ちなみに父は、休みの日は必ず地元の書店(競合他社)を3軒は梯子していて、私もついて回っていました。
そのせいか、父親曰く、私も棚に関しては目があるそうです(私は自覚がないのですが、「○○書店の棚がつまんねえ! 規模でかいんだからもっと面白くできるだろう!!」とか怒ると、父はニヤニヤして「外れちゃいないな」とよく言います)。

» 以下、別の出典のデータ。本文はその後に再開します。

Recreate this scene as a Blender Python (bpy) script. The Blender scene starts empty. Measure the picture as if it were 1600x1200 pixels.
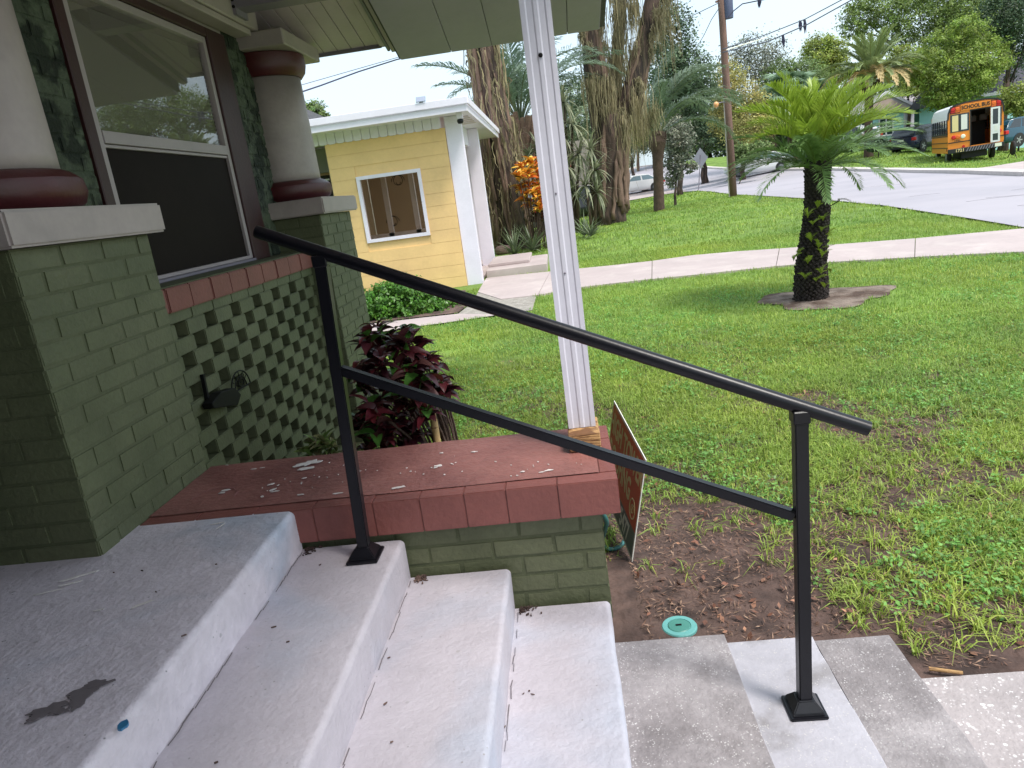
import bpy, bmesh, math, random
import numpy as np
from mathutils import Vector, Matrix, Euler

SC = bpy.context.scene
COL = SC.collection
rnd = random.Random(11)
rng = np.random.default_rng(7)

# ------------------------------------------------------------------ camera
FPX = 1130.0
PITCH, ROLL, YAW = math.radians(75.34613669), math.radians(-7.73878239), math.radians(5.31205003)
CAM = np.array([0.0, 0.0, 0.9])
_r, _y, _p = ROLL, YAW, PITCH
# fitted: world = Rz(yaw_) * Rx(pitch) * Rroll
_cx, _sx = math.cos(_p), math.sin(_p)
_cy, _sy = math.cos(_r), math.sin(_r)
_cz, _sz = math.cos(_y), math.sin(_y)
ROT = (np.array([[_cz, -_sz, 0], [_sz, _cz, 0], [0, 0, 1]])
       @ np.array([[1, 0, 0], [0, _cx, -_sx], [0, _sx, _cx]])
       @ np.array([[_cy, -_sy, 0], [_sy, _cy, 0], [0, 0, 1]]))
cd = bpy.data.cameras.new("camera")
cam = bpy.data.objects.new("camera", cd)
COL.objects.link(cam)
cd.sensor_width = 36.0
cd.lens = FPX / 1600.0 * 36.0
cd.clip_start = 0.05
cd.clip_end = 2000.0
m4 = Matrix.Identity(4)
for i in range(3):
    for j in range(3):
        m4[i][j] = ROT[i, j]
    m4[i][3] = CAM[i]
cam.matrix_world = m4
SC.camera = cam

# ------------------------------------------------------------------ sky, sun, exposure
SUN_EL, SUN_AZ = math.radians(58), math.radians(128)      # azimuth clockwise from +Y: from the right, a little behind
w = bpy.data.worlds.new("World")
SC.world = w
w.use_nodes = True
nt = w.node_tree
nt.nodes.clear()
sky = nt.nodes.new("ShaderNodeTexSky")
sky.sky_type = 'NISHITA'
sky.sun_disc = False
sky.sun_elevation = SUN_EL
sky.sun_rotation = SUN_AZ
sky.air_density = 1.0
sky.dust_density = 3.5
sky.ozone_density = 1.0
bg = nt.nodes.new("ShaderNodeBackground")
bg.inputs[1].default_value = 0.15
# thin bright cloud over the whole sky
tcw = nt.nodes.new("ShaderNodeTexCoord")
cn = nt.nodes.new("ShaderNodeTexNoise"); cn.inputs['Scale'].default_value = 2.2; cn.inputs['Detail'].default_value = 7
nt.links.new(tcw.outputs['Generated'], cn.inputs['Vector'])
cr_ = nt.nodes.new("ShaderNodeMapRange"); cr_.inputs['From Min'].default_value = .3; cr_.inputs['From Max'].default_value = .7
cr_.inputs['To Min'].default_value = .55; cr_.inputs['To Max'].default_value = .92
nt.links.new(cn.outputs['Fac'], cr_.inputs['Value'])
cm = nt.nodes.new("ShaderNodeMix"); cm.data_type = 'RGBA'
cm.inputs[7].default_value = (2.9, 3.45, 3.75, 1)
nt.links.new(cr_.outputs[0], cm.inputs[0])
out = nt.nodes.new("ShaderNodeOutputWorld")
nt.links.new(sky.outputs[0], cm.inputs[6]); nt.links.new(cm.outputs[2], bg.inputs[0])
nt.links.new(bg.outputs[0], out.inputs[0])
sd = bpy.data.lights.new("sun", 'SUN')
sd.energy = 1.45
sd.angle = math.radians(14)
sd.color = (1.0, 0.96, 0.9)
sun = bpy.data.objects.new("sun", sd)
COL.objects.link(sun)
sdir = Vector((math.sin(SUN_AZ) * math.cos(SUN_EL), math.cos(SUN_AZ) * math.cos(SUN_EL), math.sin(SUN_EL)))
sun.rotation_euler = (-sdir).to_track_quat('-Z', 'Y').to_euler()
sun.location = (10, -10, 30)
SC.view_settings.view_transform = 'Standard'
SC.view_settings.look = 'None'
SC.view_settings.gamma = 1.0
SC.view_settings.exposure = 1.22
SC.view_settings.use_curve_mapping = False
try:
    SC.cycles.use_denoising = True
    SC.cycles.max_bounces = 8
    SC.cycles.transparent_max_bounces = 12
except Exception:
    pass

# ------------------------------------------------------------------ layout helpers
def ray(u, v):
    return ROT @ np.array([(u - 800) / FPX, -(v - 600) / FPX, -1.0])
_f = ROT @ np.array([0, 0, -1.0])
HF = np.array([_f[0], _f[1], 0.0]); HF /= np.linalg.norm(HF)
HR = np.array([HF[1], -HF[0], 0.0])
def W(u, v, d):
    """world point on the sight line at horizontal distance d"""
    r = ray(u, v)
    return CAM + r * (d / (r @ HF))
def onz(u, v, z):
    r = ray(u, v)
    return CAM + r * ((z - CAM[2]) / r[2])

# terrain: smooth surface through surveyed heights
CT = []
for (u, v, zr) in [(1600, 1037, -1.52), (1001, 1005, -1.50), (1268, 470, -1.48), (640, 512, -1.46), (740, 446, -1.41),
                   (857, 430, -1.41), (1300, 378, -1.43), (1600, 357, -1.45), (1450, 334, -1.43), (1292, 314, -1.41),
                   (955, 350, -1.37), (1030, 330, -1.37), (1147, 308, -1.39), (1470, 272, -1.45), (1600, 277, -1.50),
                   (1090, 298, -1.36), (1000, 302, -1.36)]:
    P = onz(u, v, 0.9 + zr)
    CT.append((P[0], P[1], P[2]))
for (u, v, d) in [(1140, 265, 66), (1300, 267, 42), (1510, 254, 36), (1400, 243, 45), (1080, 250, 85), (1350, 222, 64),
                  (1200, 262, 56), (1560, 235, 52), (1000, 262, 85)]:
    P = W(u, v, d)
    CT.append((P[0], P[1], P[2]))
for (x, y, z) in [(0.5, 2.2, -.62), (2, 2, -.62), (4, 1, -.63), (6, -2, -.63), (-1, 3.2, -.63), (-1, 5, -.6), (0.3, 3.0, -.62),
                  (-2, 8, -.55), (-5, 5, -.58), (-10, 12, -.5), (-15, 25, -.45), (-25, 50, -.4), (-10, 60, -.4), (1, 5, -.61),
                  (12, 0, -.7), (3, 5, -.62)]:
    CT.append((x, y, z))
CT = np.array(CT)
def _pol(x, y):
    x = np.asarray(x, float); y = np.asarray(y, float)
    fx = x * HF[0] + y * HF[1]; sx = x * HR[0] + y * HR[1]
    az = np.arctan2(sx, fx)
    r = np.hypot(fx, sx)
    return np.clip(az, -1.0, 1.0) * 2.0, np.log(np.clip(r, 1.6, 85.0)), az
def _ker(a, b):
    d = np.sqrt((a[0][:, None] - b[0][None]) ** 2 + (a[1][:, None] - b[1][None]) ** 2 + 0.01)
    return d
_cp = _pol(CT[:, 0], CT[:, 1])
_A = _ker(_cp, _cp); _n = len(CT)
_A = np.block([[_A + 0.0 * np.eye(_n), np.ones((_n, 1))], [np.ones((1, _n)), np.zeros((1, 1))]])
_wt = np.linalg.solve(_A + np.diag([-.004] * _n + [0]), np.append(CT[:, 2], 0))
def tz(x, y):
    x = np.atleast_1d(np.asarray(x, float)); y = np.atleast_1d(np.asarray(y, float))
    p = _pol(x, y)
    z = np.empty(len(x))
    for s in range(0, len(x), 40000):
        q = (p[0][s:s + 40000], p[1][s:s + 40000])
        z[s:s + 40000] = _ker(q, _cp) @ _wt[:-1] + _wt[-1]
    k = np.clip((np.abs(p[2]) - 1.0) / 0.8, 0, 1); k = k * k * (3 - 2 * k)
    return z * (1 - k) + (-.64) * k
def tz1(x, y):
    return float(tz([x], [y])[0])
def G(u, v, dmax=120):
    r = ray(u, v); r = r / (r @ HF)
    ds = np.exp(np.linspace(math.log(1.5), math.log(dmax), 400))
    P = CAM[None] + ds[:, None] * r[None]
    h = P[:, 2] - tz(P[:, 0], P[:, 1])
    i = np.where(h <= 0)[0]
    if len(i) == 0 or i[0] == 0:
        return P[-1]
    i = i[0]
    t = h[i - 1] / (h[i - 1] - h[i])
    d = ds[i - 1] + t * (ds[i] - ds[i - 1])
    P = CAM + d * r
    P[2] = tz1(P[0], P[1])
    return P
def dist(P):
    return float((np.array(P) - CAM) @ HF)

def lin(r, g, b):
    def f(c):
        c /= 255.0
        return c / 12.92 if c <= 0.04045 else ((c + 0.055) / 1.055) ** 2.4
    return (f(r), f(g), f(b))

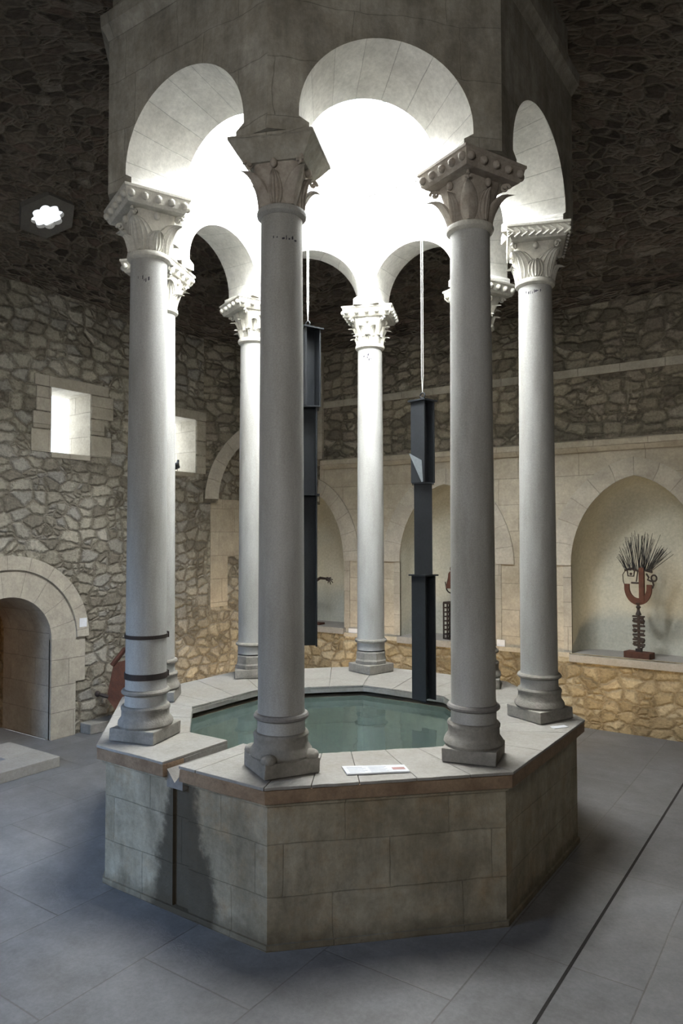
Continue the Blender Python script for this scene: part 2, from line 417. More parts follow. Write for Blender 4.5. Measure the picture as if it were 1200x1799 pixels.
def arch_ring(name, org, t, n, c, h0, h1, zs, r0, r1, mat, parent=None, pointed=0, proud=.02, legs=None, n_=28):
    """voussoir ring standing proud of the wall; h = half widths, r = rises"""
    org = Vector(org); t = Vector(t); n = Vector(n)
    a = arch_outline(c, h0, zs, zs, zs + r0, pointed, n_)[1:-1]; b = arch_outline(c, h1, zs, zs, zs + r1, pointed, n_)[1:-1]
    if legs is not None:
        a = [(a[0][0], legs)] + a + [(a[-1][0], legs)]; b = [(b[0][0], legs)] + b + [(b[-1][0], legs)]
    N = len(a); L = [0]
    for i in range(1, N): L.append(L[-1] + math.dist(b[i], b[i - 1]))
    v = []; uv = []
    for dd, pr in ((-.02, a), (proud, a), (proud, b), (-.02, b)):
        for i, p in enumerate(pr): v.append(org + t * p[0] + Vector((0, 0, p[1])) + n * dd)
    for w in (0, .02, .3, .32):
        for i in range(N): uv.append((w + .1, L[i]))
    f = []
    for j in range(3):
        for i in range(N - 1): f.append((j * N + i, j * N + i + 1, (j + 1) * N + i + 1, (j + 1) * N + i))
    f += [(0, N, 2 * N, 3 * N), (N - 1, 2 * N - 1, 3 * N - 1, 4 * N - 1)]
    return mesh_obj(name, v, f, mat, parent, uv=uv)
M['voussoir'] = ashlar('voussoir_stone', (.50, .46, .385), (.34, .30, .24), 3.0, .30, .005, .5, bd=.005, off=(.8, 0), jc=.66)

XL = -4.05; YB = 4.08; ZS = 5.15
# ------------------------------------------------------------------ floor
fl = MB(); fl.add([(-4.12, -7.5, 0), (5.6, -7.5, 0), (5.6, 4.9, 0), (-4.12, 4.9, 0)], [(0, 1, 2, 3)])
floor = struct(fl.build('floor', 'floor'))
j = MB()
j.box(2.143, 2.160, -6.5, 4.06, -.02, .0015)
struct(j.build('trim_1', 'floor_dark'))  # near-black strip laid along the channel line in the floor

# ------------------------------------------------------------------ left wall (x = XL, s = y)
DC = -.46   # door centre
door_hole = arch_outline(DC, .52, 0, 1.14, 1.66)
win1 = [(.04, 3.28), (.04, 4.04), (.57, 4.04), (.57, 3.28)]
win2 = [(1.72, 3.20), (1.72, 3.96), (2.31, 3.96), (2.31, 3.20)]
O = (XL, 0, 0); T = (0, 1, 0); NN = (1, 0, 0)
eps = 0
low_outer = [(-7.5, 0), (DC - .52, 0)] + door_hole[1:-1] + [(DC + .52, 0), (YB, 0), (YB, ZS + .2), (-7.5, ZS + .2)]
wl = struct(wall_holes('wall_left', O, T, NN, low_outer, [win1, win2], 'rubble_wall'))
reveal('door_passage', O, T, NN, door_hole, [(0, 0), (.95, 0)], 'jamb', wl)
arch_ring('arch_ring', O, T, NN, DC, .52, .84, 1.14, .52, .82, 'voussoir', wl, proud=.03)
arch_ring('arch_ring', O, T, NN, DC, .84, 1.0, 1.14, .82, .97, 'voussoir', wl, proud=.055)
for s in (-1, 1):
    b = MB(); x0, x1 = sorted((DC + s * .52, DC + s * .84)); b.box(XL - .02, XL + .03, x0, x1, 0, 1.14)
    b.build('door_jamb', 'jamb', wl)
    b = MB(); x0, x1 = sorted((DC + s * .84, DC + s * .97)); b.box(XL - .02, XL + .022, x0, x1, .62, 1.14)
    b.build('door_jamb', 'jamb', wl)
# windows: splayed reveals and big dressed blocks
def window(idx, w, zc):
    o = reveal('window_%d' % idx, O, T, NN, w + [w[0]], [(0, 0), (.40, .015)], 'jamb', None)
    struct(o)
    s0, z0 = w[0]; s1, z1 = w[2]
    H = (z1 - z0) / 3
    for side in (-1, 1):
        zz = z0
        for q in range(3):
            wd = (.30, .20, .33)[q] if side > 0 else (.26, .24, .2)[q]
            h = H * (1.05, .8, 1.15)[q]
            b = MB()
            a0, a1 = (s1, s1 + wd) if side > 0 else (s0 - wd, s0)
            b.box(XL - .03, XL + .016, a0 + .006, a1 - .006, zz + .006, zz + h - .006)
            b.build('dressed_block', 'jamb', o, bev=.008)
            zz += h
    b = MB(); b.box(XL - .03, XL + .02, s0 - .22, s1 + .25, z1, z1 + .13); b.build('lintel_block', 'jamb', o, bev=.01)
    b = MB(); b.box(XL - .42, XL + .012, s0 + .003, s1 - .003, z0 - .05, z0 + .012); b.build('sill', 'jamb', o, bev=.006)
    return o
window(1, win1, 0); window(2, win2, 0)

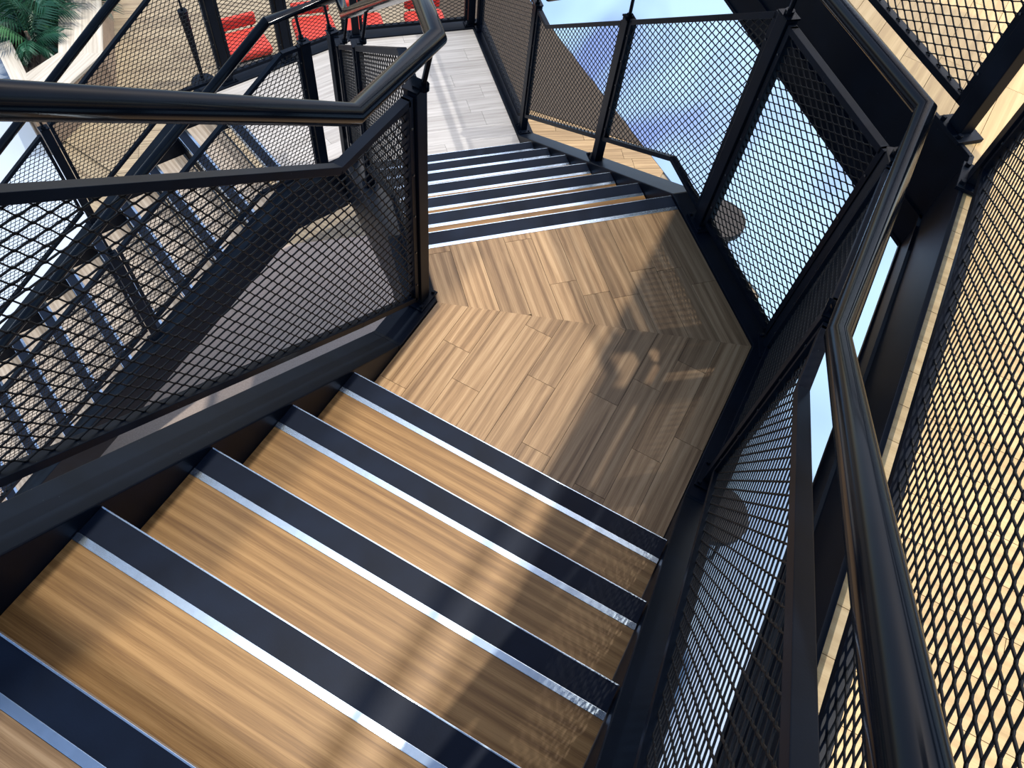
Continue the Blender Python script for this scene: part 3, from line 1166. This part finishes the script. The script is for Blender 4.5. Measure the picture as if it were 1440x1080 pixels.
# slim black stand on the maple floor, seen through the far mesh
st = thing('floor_stand', 'slim black tapered stand on the maple floor behind the far mesh', 'stand', (-5.15, 3.92, ZG))
MB().tube([(0, 0, 0.0), (0, 0, 0.02)], 0.13, 20).build('base', 'steel', st, smooth=True)
mbs = MB()
for i, (z0, z1, r0, r1) in enumerate(((0.02, 0.85, 0.016, 0.05),)):
    n_ = 12
    vs_ = [(r0 * math.cos(2 * math.pi * j / n_), r0 * math.sin(2 * math.pi * j / n_), z0) for j in range(n_)] + [(r1 * math.cos(2 * math.pi * j / n_), r1 * math.sin(2 * math.pi * j / n_), z1) for j in range(n_)]
    mbs.add(vs_, [(j, (j + 1) % n_, n_ + (j + 1) % n_, n_ + j) for j in range(n_)] + [tuple(range(n_ - 1, -1, -1)), tuple(range(n_, 2 * n_))])
mbs.build('column', 'steel', st, smooth=True)
MB().tube([(0, 0, 0.85), (0, 0, 1.05)], 0.012, 8).build('rod', 'steel', st, smooth=True)
MB().tube([(0, 0, 1.05), (0, 0, 1.09)], 0.05, 16).build('cap', 'steel', st, smooth=True)


def stool(loc, r, h_, label):
    r_ = thing('round_stool', label, 'stool', (loc[0], loc[1], ZG))
    MB().tube([(0, 0, h_ - 0.09), (0, 0, h_ - 0.012), ], r, 28).build('seat', 'darkwood', r_, bevel=0.01, smooth=True)
    for k in range(4):
        a_ = math.pi / 4 + k * math.pi / 2
        MB().tube([(0.6 * r * math.cos(a_), 0.6 * r * math.sin(a_), h_ - 0.09), (0.9 * r * math.cos(a_), 0.9 * r * math.sin(a_), 0)], 0.014, 8).build('leg', 'mesh', r_, smooth=True)


stool((0.62, 4.80), 0.26, 0.45, 'dark round stool on the blue floor behind the mesh, near the diagonal joint')
stool((1.70, 1.85), 0.24, 0.45, 'dark round stool on the blue floor below the right stringer')

# ------------------------------------------------------------------ keep world placement of parts under their roots
for root in FIX:
    inv = (Matrix.Translation(root.location) @ Matrix.Rotation(root.rotation_euler.z, 4, 'Z')).inverted()
    for ch in root.children:
        ch.matrix_parent_inverse = inv
bpy.context.view_layer.update()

父を案内しながら例のR書店を巡り、親父に白状しました。

「すまん、この間ムシャクシャして、ここで1万散財した」

親父は笑っていました。

「ほぉー、お前本屋で散財したか、いいことだ!」

ぽかんとする私に対して、父は相変わらず笑顔です。

「いいんだ、どこの本屋でも、本屋にお金が巡ってくれれば、もうそれだけで」

その言葉を聞いて、どんな勢いでこの業界が崩れているのかを実感しました。
脳裏に浮かんだのは、北極の陸のような氷が溶けて、縦に裂けて海に沈んでいく場面。

ちなみにこの後、親父は私にどの本を買ったのかを尋ねて、売り場で中身をちゃっかり確認していました。
さすが商人、ただじゃ転びません。

店を出る頃、父は私に言いました。

「お前が客注で頼んだ本、大体もう1冊頼んで店の棚に突っ込んでおくんだよね」

なんでだろう? と思っていると、父はこう答えました。

「お前が頼む実用書、大体他のお客さんにも売れるんだ」

意外な話でしたが、こんな形で役に立っているのなら、まぁよかったかな、と思いました。